Deep in the drafting work, the president last week summoned works of poetry and famed oratory. Harking back to an election campaign in which his refrain was “building a bridge to the next century,” he consulted the biblical text in Nehemiah, “Let us rise up and build.”

And yet, as Clinton arrives at the door on the east side of the Capitol on Monday just before the ceremony, signs of his difficulties will surround him. He will be able to glance across the lawn and see the U.S. Supreme Court building, where the justices heard arguments a week before on a sexual harassment lawsuit against him.

At precisely one minute before noon on Monday, Clinton will take the oath outside the Capitol’s west front, festooned in red, white and blue bunting to a crowd of tens of thousands.

But inside the Capitol, where Clinton is scheduled to attend a traditional luncheon with lawmakers, a double challenge awaits. No matter how musical his words may sound at the inauguration, a Congress still controlled by opposition Republican majority will not be dancing to the tune of his legislative agenda.

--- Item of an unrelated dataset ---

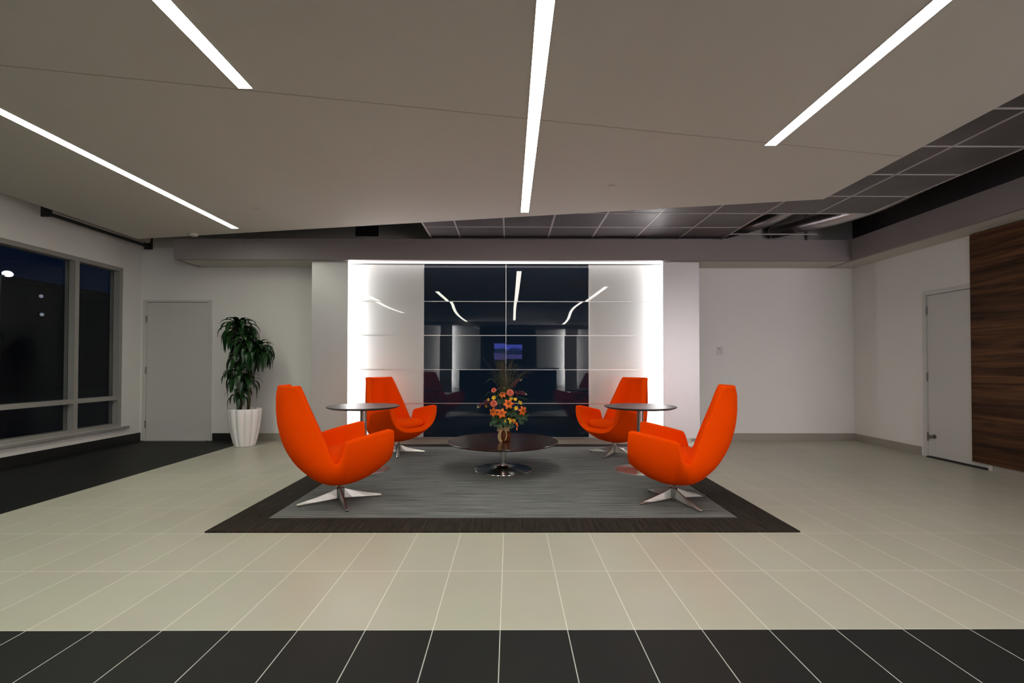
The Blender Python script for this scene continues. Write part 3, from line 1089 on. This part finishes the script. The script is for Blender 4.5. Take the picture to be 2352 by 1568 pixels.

And more troubling for the new administration, the lawmakers have pledged to examine a broad range of simmering Clinton scandals, especially the millions in Asian dollars that flowed into Democratic campaign coffers.

That’s in addition to the two-year-old Whitewater investigation conducted by independent counsel Kenneth Starr, who is expected to issue his report and new indictments soon.

Whatever the outcome, the Starr report will refocus attention on first lady Hillary Rodham Clinton’s role in the Whitewater real estate ventures. Perhaps because of that, Hillary Clinton has cautiously avoided sketching out a high-profile policy role for herself for the new term.

The outlook for the second Clinton term is secure or tenuous, depending on your perspective, said Larry Sabato, a political scientist at the University of Virginia.

“The scandals have done surprisingly little damage to him on the popular level,” he said. “The problem for him is the ‘elites’ - the press, the political partisans - are convinced that he is on that long slope downwards and that it’s unstoppable - that there are so many strands of so many scandals that are being balled up that he will inevitably be paralyzed.”

Sabato said his own view is that the Clinton administration will not be totally halted, but that controversies, particularly the sex harassment lawsuit, will undermine his personal credibility. “To use the ‘bully pulpit’ (of the White House), you have to have moral authority,” Sabato said.

Clinton’s plans for his second term make clear that he will rely heavily on his powers of public persuasion, especially now that he cannot depend on Congress to pass his agenda.

In fact, the president who has long been a fervent campaigner, is about to launch a new Clinton campaign to state legislatures, schools and small towns around the country - stumping not for votes but to mobilize local groups and governments behind his ideas for reform.

The effort begins Wednesday when the president travels to a school in a Chicago suburb to focus on his hopes for reinvigorating education across the country.

Clinton has concluded, said his spokesman, that “the White-House-to-Congress axis up and down the length of Pennsylvania Avenue that he will walk on Monday (after his inaugural) does not define the resources available to the modern presidency.”